Dodgers take Emmet Sheehan with 6th round pick
The right-hander became the third BC player taken in the 2021 MLB Draft.
Entering the 2021 campaign, Eagles’ right-hander Emmet Sheehan had made just five career starts and had a 6.35 ERA over 28 1/3 innings. By the end of it, he was an All-ACC Second Team selection and a sixth-round draft pick of the defending World Series champion Los Angeles Dodgers.
Sheehan went 192nd overall on Monday afternoon, following teammates Sal Frelick (1st round, 15th overall) and Cody Morissette (2nd, 52nd) as the first trio of Eagles to all go within the first six rounds in program history.
It was a prolific rise up the draft boards for Sheehan, who dramatically improved his command in 2021 and overpowered ACC hitters with a fastball up in the zone that sat in the low 90s and reached 95-97 miles per hour. Sheehan made 13 starts—eventually taking over the Friday night role—and went 5-5 with a 4.23 ERA and 106 strikeouts in 76 2/3 innings of work.
Sheehan was at his best over a three-start stretch near the end of the season. He tossed 6 1/3 scoreless with 10 strikeouts against eventual Super Regional team Notre Dame, held Miami to one hit over six innings with nine strikeouts, and struck out a program record 15 against Pittsburgh in seven innings of work.
Here’s a round-up of what some MLB Draft analysts had to say:
Perfect Game’s Brian Sakowski
Dodgers take Emmet Sheehan from BC, up to 97 this spring and can sit 91-95 or so, strikes got better this spring, above average projection on changeup
The 6-foot-5 right-hander, who pitched in Boston College's weekend rotation in 2021, is a bit raw, but has a three-pitch mix and showed he can miss bats, striking out 12.4 per nine this spring. His fastball sat around 91-92 mph, but he often reached back for 95-96 mph, complementing the heater with a mid-70s curveball and an upper-70s changeup. He'll need to keep refining his command to have a chance to start at the next level.
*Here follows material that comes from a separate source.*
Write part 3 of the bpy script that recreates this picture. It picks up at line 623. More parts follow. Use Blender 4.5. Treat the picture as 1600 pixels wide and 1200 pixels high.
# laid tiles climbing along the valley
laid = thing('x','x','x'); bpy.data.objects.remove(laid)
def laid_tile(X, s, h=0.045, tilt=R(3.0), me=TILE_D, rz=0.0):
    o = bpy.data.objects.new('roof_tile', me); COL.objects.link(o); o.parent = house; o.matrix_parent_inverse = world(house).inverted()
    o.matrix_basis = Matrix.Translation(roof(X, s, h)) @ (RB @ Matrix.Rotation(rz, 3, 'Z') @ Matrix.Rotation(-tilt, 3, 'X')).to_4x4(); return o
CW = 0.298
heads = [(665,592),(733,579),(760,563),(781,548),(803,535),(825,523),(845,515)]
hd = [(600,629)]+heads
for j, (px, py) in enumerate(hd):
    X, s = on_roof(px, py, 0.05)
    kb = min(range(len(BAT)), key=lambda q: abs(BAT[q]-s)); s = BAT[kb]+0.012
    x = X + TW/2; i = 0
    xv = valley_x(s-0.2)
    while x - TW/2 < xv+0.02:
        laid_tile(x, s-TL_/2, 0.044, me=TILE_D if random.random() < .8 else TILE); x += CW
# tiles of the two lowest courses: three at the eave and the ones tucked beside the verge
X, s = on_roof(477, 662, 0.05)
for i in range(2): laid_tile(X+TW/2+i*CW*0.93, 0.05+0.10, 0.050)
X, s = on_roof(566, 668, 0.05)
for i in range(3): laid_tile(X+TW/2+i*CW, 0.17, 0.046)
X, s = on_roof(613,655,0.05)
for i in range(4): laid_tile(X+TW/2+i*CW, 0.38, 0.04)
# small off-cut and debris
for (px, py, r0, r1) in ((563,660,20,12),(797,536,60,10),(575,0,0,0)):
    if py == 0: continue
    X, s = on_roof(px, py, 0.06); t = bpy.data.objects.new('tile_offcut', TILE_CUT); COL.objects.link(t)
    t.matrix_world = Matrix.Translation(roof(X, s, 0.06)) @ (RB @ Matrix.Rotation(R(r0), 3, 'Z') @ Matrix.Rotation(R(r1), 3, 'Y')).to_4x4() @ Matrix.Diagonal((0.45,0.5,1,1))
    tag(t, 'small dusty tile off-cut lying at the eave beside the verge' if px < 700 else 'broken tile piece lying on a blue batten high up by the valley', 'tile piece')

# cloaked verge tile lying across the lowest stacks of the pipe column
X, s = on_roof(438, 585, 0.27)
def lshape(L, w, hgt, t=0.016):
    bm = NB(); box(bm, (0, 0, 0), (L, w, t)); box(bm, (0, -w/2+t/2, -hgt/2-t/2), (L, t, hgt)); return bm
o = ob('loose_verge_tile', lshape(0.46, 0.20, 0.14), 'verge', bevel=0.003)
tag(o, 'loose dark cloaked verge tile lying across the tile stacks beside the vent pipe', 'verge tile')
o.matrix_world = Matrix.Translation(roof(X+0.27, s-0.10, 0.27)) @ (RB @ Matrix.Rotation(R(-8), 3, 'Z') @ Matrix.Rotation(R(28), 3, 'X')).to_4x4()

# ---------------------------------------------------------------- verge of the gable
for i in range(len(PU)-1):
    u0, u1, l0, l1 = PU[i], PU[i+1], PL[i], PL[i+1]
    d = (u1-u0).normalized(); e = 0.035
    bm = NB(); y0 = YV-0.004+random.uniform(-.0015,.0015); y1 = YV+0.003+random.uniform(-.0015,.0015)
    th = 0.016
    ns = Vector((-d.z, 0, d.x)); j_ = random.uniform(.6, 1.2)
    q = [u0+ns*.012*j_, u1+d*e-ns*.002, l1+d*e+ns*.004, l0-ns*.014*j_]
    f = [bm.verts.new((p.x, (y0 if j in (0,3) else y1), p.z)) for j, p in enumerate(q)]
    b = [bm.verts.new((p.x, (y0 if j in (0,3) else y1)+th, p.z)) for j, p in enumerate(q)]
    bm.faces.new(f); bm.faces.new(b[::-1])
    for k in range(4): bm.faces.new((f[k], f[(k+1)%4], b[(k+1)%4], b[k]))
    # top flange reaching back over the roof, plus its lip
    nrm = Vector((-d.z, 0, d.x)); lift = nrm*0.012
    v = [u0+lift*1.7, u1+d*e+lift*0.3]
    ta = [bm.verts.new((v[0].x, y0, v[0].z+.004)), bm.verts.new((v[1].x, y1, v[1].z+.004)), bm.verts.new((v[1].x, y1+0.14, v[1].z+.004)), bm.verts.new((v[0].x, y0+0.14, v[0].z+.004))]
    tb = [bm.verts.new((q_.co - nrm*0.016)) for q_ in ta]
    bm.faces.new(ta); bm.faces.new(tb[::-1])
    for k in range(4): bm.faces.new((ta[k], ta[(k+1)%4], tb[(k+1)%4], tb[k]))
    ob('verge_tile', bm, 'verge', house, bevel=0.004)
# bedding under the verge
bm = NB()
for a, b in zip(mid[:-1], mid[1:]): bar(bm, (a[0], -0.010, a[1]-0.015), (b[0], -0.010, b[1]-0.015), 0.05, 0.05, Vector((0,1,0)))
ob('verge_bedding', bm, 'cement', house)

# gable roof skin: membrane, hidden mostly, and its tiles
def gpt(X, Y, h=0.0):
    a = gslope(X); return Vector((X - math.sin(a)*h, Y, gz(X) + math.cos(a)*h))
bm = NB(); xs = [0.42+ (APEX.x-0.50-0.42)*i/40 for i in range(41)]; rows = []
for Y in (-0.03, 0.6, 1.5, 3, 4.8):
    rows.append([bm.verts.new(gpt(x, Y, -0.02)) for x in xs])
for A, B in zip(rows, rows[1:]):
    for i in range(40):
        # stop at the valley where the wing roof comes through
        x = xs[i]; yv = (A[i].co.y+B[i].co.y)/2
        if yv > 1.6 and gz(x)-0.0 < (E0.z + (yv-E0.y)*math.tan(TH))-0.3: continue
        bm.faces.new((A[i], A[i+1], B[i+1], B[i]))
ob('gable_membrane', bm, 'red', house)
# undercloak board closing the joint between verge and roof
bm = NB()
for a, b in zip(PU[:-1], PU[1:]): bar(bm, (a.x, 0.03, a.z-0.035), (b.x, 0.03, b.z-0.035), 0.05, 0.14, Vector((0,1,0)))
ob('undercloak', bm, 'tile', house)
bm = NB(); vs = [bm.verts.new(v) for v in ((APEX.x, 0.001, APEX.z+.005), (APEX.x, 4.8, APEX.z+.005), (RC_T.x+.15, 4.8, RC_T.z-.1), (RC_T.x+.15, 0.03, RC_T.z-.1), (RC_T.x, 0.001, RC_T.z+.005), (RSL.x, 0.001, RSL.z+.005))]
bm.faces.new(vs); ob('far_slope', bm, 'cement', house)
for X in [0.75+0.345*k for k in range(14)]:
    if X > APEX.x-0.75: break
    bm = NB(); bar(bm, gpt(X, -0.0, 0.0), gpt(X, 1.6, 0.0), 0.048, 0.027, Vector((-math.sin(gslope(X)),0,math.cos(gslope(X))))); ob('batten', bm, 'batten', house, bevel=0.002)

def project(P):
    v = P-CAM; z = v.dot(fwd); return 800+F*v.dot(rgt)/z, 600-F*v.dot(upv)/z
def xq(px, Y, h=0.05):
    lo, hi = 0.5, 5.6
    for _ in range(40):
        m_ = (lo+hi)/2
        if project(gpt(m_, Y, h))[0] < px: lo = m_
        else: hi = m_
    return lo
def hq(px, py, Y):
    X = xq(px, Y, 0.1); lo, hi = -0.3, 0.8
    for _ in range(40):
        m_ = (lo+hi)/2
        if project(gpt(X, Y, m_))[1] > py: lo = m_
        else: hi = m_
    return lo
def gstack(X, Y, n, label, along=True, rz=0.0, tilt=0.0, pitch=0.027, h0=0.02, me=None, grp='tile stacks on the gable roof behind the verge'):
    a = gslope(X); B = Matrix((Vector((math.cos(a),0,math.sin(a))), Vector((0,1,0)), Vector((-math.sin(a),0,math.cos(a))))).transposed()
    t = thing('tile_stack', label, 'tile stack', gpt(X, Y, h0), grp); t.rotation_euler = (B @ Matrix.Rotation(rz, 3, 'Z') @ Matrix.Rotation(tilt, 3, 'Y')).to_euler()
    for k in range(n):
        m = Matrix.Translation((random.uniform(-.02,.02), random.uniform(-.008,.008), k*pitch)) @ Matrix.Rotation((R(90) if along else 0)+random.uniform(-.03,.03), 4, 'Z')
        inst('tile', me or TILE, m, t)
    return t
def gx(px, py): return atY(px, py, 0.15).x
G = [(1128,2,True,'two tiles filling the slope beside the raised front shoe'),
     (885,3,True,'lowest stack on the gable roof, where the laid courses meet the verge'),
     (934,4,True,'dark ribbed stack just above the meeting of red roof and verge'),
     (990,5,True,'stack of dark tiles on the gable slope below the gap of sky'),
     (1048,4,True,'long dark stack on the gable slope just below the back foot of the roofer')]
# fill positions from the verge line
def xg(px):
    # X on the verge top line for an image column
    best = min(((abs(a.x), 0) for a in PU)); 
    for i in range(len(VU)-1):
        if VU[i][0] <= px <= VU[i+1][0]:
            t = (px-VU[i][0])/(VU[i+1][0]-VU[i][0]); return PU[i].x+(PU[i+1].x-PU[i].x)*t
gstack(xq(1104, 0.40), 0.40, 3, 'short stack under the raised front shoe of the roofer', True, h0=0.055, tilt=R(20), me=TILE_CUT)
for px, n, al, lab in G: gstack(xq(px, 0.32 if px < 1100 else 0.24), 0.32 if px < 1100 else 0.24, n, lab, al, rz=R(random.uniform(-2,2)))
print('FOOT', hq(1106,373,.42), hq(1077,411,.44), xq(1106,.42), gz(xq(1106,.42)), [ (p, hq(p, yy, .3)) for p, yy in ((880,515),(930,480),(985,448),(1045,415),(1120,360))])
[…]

Sheehan came into the year with less hype than Mason Pelio, but when Pelio struggled, Sheehan stepped into the Friday night starter role for Boston College by the end of the season. In his penultimate start, he set a single-game school record with 15 strikeouts against Pittsburgh, a Top 25 team at the time, and finished with 106 strikeouts in 76.2 innings. Sheehan's best pitch is his fastball, which at times sat 90-93 mph, though in some starts later in the year he worked more in the 91-95 mph range and touched 97. His fastball rides up in the zone longer than hitters expect, so he generates a lot of empty swings when he elevates with his heater, and that fastball is how Sheehan gets a lot of his swings and misses.
However, when his changeup is on like it was against Pittsburgh, that gives Sheehan another pitch to miss bats. It's mostly 78-81 mph, so it has excellent separation off his fastball and good sink when he keeps it down. It's inconsistent, though, and in some starts he didn't miss any bats with his changeup. Sheehan's curveball has decent shape to it, but it's a fringe-average pitch that lacks the snap and bite to get whiffs. Sheehan issued 4.0 BB/9 and needs to tighten his fastball command. Sheehan isn't raw, but he has some promising raw components in his pitch mix that professional coaches could help him iron out.